Por Tiago J.B. Paqueliua
Meio século depois de declarar a independência, Moçambique encontra-se num ponto de inflexão histórico. De um lado, permanece viva a todo o custo a narrativa heróica de um povo que, sem quadros nem infraestruturas, ousou inventar um Estado. Do outro, alastra uma realidade de desigualdade obscena, corrupção sistémica e uma juventude cada vez mais descrente no tipo da República que lhe está sendo imposta.
O economista Prakash Ratilal, no seu recente ensaio, raro de frelimistas, faz um diagnóstico na franqueza e na profundidade: Moçambique transformou-se num terreno fértil para elites políticas e económicas que, em lugar de servirem o povo, dele se servem. Sem rodeios, Ratilal afirma que o assalto aos bens públicos é hoje o principal motor de reprodução do poder — uma engrenagem onde a ética revolucionária se dissolveu na moral do saque.
Quando, em 1975, Moçambique ergueu a bandeira da independência, o país contava com apenas dez economistas, 93% de analfabetismo e uma administração sabotada por mais de 200 mil colonos em fuga. Foi preciso improvisar e reinventar: jovens sem formação técnica assumiram ministérios, o Banco de Moçambique nasceu das ruínas do Banco Nacional Ultramarino, Cahora Bassa foi recuperada em duras negociações. A meta era clara: garantir soberania formal, renegando passivos coloniais.
Contudo, a Frelimo — de inspiração marxista-leninista trouxe vícios de uma governação de privilégios, daí que sob Samora Moisés Machel, o país viveu um dos paradoxos mais gritantes: a estratificação entre a classe dominante e dominada surgiu quando criaram-se escolas reservadas aos filhos da elite e outras para os restantes, como acontecia no colonialismo português com escolas separadas para assimilados e indígenas, e igualmente criou novas para ministros e outras elites e lojas do povo para a classe dominada, que via-se reduzida a longas filas, onde muitas vezes não encontrava mais do que três retratos na parede — da esquerda para a direita: Marcelino dos Santos, Samora Machel e Eduardo Mondlane — e prateleiras vazias.
A utopia da igualdade sucumbiu à lógica de casta. E não é por acaso que Prakash Ratilal aponta hoje o dedo à continuidade desse sistema de captura: muitos dos nomes que, na época, ostentavam o rótulo de libertadores, converteram-se em fiadores de um Estado que serve cliques familiares e redes de clientelismo.

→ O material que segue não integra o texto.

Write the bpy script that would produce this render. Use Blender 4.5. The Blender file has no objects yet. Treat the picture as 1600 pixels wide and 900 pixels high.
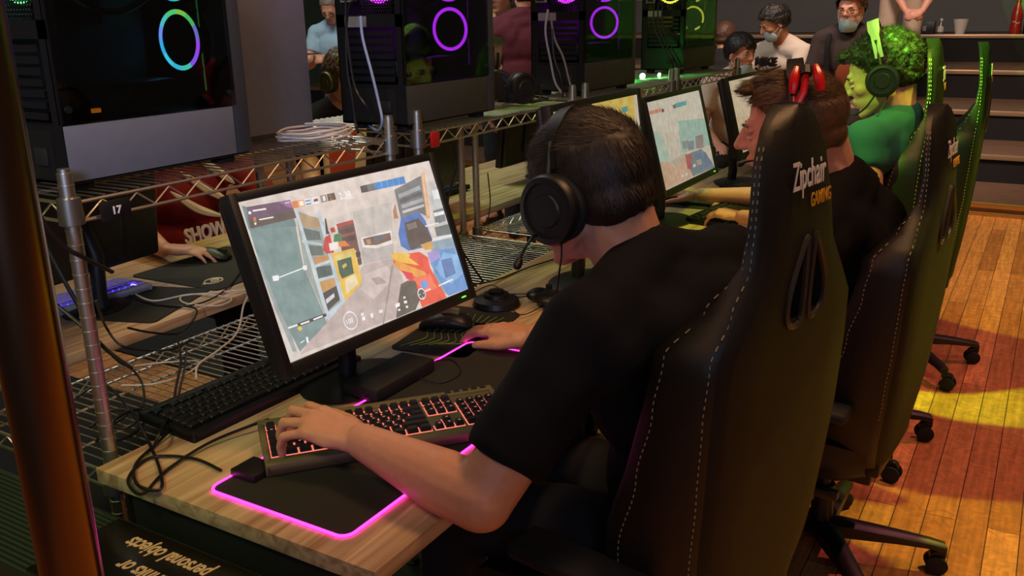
import bpy, bmesh, math, random
from mathutils import Vector, Matrix, noise, Euler
V = Vector
PI = math.pi
random.seed(7)
scn = bpy.context.scene
COL = scn.collection
R = math.radians

# ------------------------------------------------------------------ camera
F_PX = 1400.0
PIT, YAW, ROL = R(17.08), R(31.02), R(-0.983)
cam_fw = V((-math.sin(YAW)*math.cos(PIT), math.cos(YAW)*math.cos(PIT), -math.sin(PIT)))
r0 = V((math.cos(YAW), math.sin(YAW), 0)); u0 = r0.cross(cam_fw)
cam_r = r0*math.cos(ROL)+u0*math.sin(ROL); cam_u = -r0*math.sin(ROL)+u0*math.cos(ROL)
cd = bpy.data.cameras.new('camera'); cam = bpy.data.objects.new('camera', cd); COL.objects.link(cam)
mw = Matrix((cam_r, cam_u, -cam_fw)).transposed().to_4x4(); mw.translation = V((0, 0, 1.49))
cam.matrix_world = mw
cd.sensor_width = 36; cd.lens = F_PX/1600*36; cd.clip_start = 0.02; cd.clip_end = 100
cd.dof.use_dof = False
scn.camera = cam
scn.view_settings.view_transform = 'Standard'; scn.view_settings.look = 'None'
scn.view_settings.gamma = 1; scn.view_settings.use_curve_mapping = False
scn.view_settings.exposure = 0.0

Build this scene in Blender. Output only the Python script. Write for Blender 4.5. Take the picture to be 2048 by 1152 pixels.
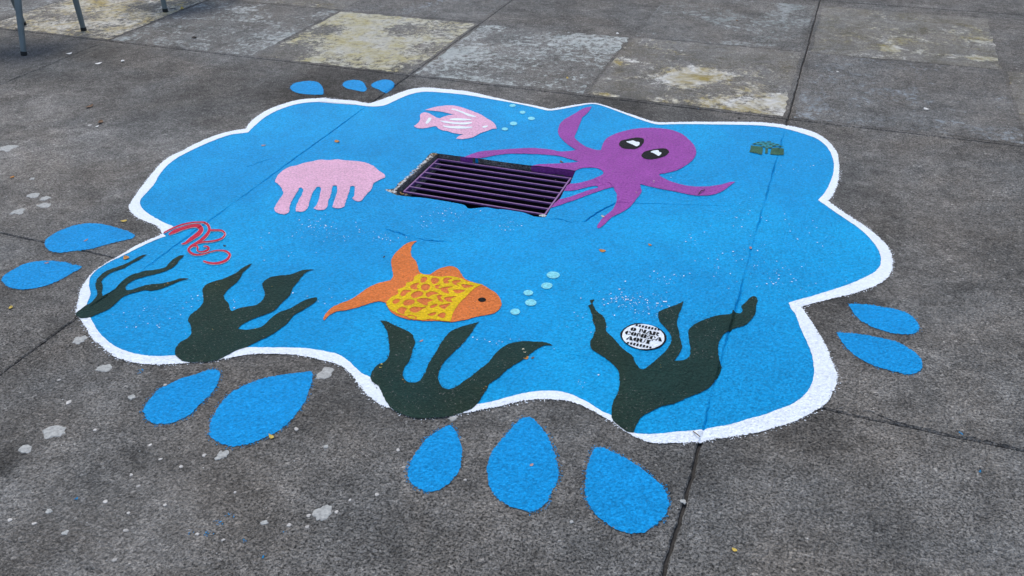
import bpy, bmesh, math, random
import numpy as np
from mathutils import Vector, Matrix, noise
from mathutils.geometry import delaunay_2d_cdt

for o in list(bpy.data.objects):
    bpy.data.objects.remove(o)
SC = bpy.context.scene
COL = SC.collection
random.seed(7)

# ------------------------------------------------------------------ camera
# world: ground at z=0, +X along the slab joints that run across, +Y away
cam_data = bpy.data.cameras.new('camera')
cam = bpy.data.objects.new('camera', cam_data)
COL.objects.link(cam)
R = Matrix(((0.935127, -0.180044, 0.305159), (0.353762, 0.522481, -0.775801), (-0.019762, 0.833426, 0.552278)))
M = R.to_4x4()
M.translation = Vector((0, 0, 1.55))
cam.matrix_world = M
cam_data.sensor_width = 36.0
cam_data.lens = 29.664
cam_data.clip_start = 0.05
cam_data.clip_end = 1000
SC.camera = cam

# ------------------------------------------------------------------ sky, sun, exposure
SUN_EL, SUN_AZ = 58.0, -38.0          # azimuth from +Y towards +X
world = bpy.data.worlds.new('World')
SC.world = world
world.use_nodes = True
nt = world.node_tree
nt.nodes.clear()
sky = nt.nodes.new('ShaderNodeTexSky')
sky.sky_type = 'NISHITA'
sky.sun_disc = False
sky.sun_elevation = math.radians(SUN_EL)
sky.sun_rotation = math.radians(SUN_AZ)
sky.air_density = 1.0
sky.dust_density = 2.0
sky.ozone_density = 1.0
bg = nt.nodes.new('ShaderNodeBackground')
bg.inputs['Strength'].default_value = 0.15
wo = nt.nodes.new('ShaderNodeOutputWorld')
nt.links.new(sky.outputs[0], bg.inputs['Color'])
nt.links.new(bg.outputs[0], wo.inputs['Surface'])
sl = bpy.data.lights.new('sun', 'SUN')
sl.energy = 1.5
sl.angle = math.radians(32)
sl.color = (1.0, 0.93, 0.80)
sun = bpy.data.objects.new('sun', sl)
COL.objects.link(sun)
el, az = math.radians(SUN_EL), math.radians(SUN_AZ)
sdir = Vector((math.sin(az) * math.cos(el), math.cos(az) * math.cos(el), math.sin(el)))
sun.rotation_euler = sdir.to_track_quat('Z', 'Y').to_euler()
sun.location = sdir * 20
SC.view_settings.view_transform = 'Standard'
SC.view_settings.look = 'None'
SC.view_settings.exposure = 0.43
SC.view_settings.gamma = 1.0
SC.view_settings.use_curve_mapping = False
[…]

O contraste com o presente é gritante. A agricultura, que ainda sustenta dois terços da população, recebe pouco mais de 2% do crédito. Moçambique, potencial celeiro, importa até arroz e hortaliças. Enquanto isso, mais de meio milhão de jovens entram anualmente no mercado de trabalho sem qualquer perspectiva de emprego digno. O sector informal, a emigração clandestina ou a criminalidade tornaram-se as únicas válvulas de escape para uma juventude sem horizonte.
No centro disto está uma corrupção estrutural, organizada como sistema. Dos concursos públicos viciados ao escândalo das dívidas ocultas de 2,2 mil milhões de dólares, tudo converge para a mesma engrenagem: grupos que se apropriam do orçamento, das garantias soberanas e das oportunidades que deveriam ser colectivas. A República, de projecto nacional, tornou-se fundo de maneio de interesses privados.
Não surpreende que Ratilal advirta: “Sem combate sério à corrupção, sem meritocracia e sem instituições fortes, a maldição dos recursos pode afundar ainda mais o país.”
A juventude, marginalizada, paga o preço: milhares sobrevivem de biscates, vendem bens a retalho ou emigram, enquanto uma minoria exibe sinais exteriores de luxo que insultam a dignidade do povo.
A “Visão 2050” propõe linhas de rumo: usar receitas do gás e da mineração para projectos estruturantes, promover emprego, reanimar o sector agrícola. Mas planos não mudam realidades sem uma ruptura ética. É preciso desarticular o sistema de corrupção, reformar o Estado com base em competência, não em fidelidade partidária, e criar um ambiente produtivo que devolva esperança à juventude.
Sem isso, Moçambique arrisca ser mais um país rico que fracassa porque não soube libertar-se dos fantasmas do seu próprio modelo político. O marxismo-leninismo não democratizou o poder; apenas o concentrou em novas mãos. Hoje, o desafio é devolver o Estado ao povo que o sustenta, não às famílias que dele se alimentam.
Cinquenta anos depois, a independência continua inacabada. Prakash Ratilal desafia-nos a ousar uma nova utopia: um contrato social onde governar não seja sinónimo de pilhar, mas de servir.
Talvez esta seja, de facto, a última oportunidade de não deixar a história repetir-se — como farsa ou tragédia.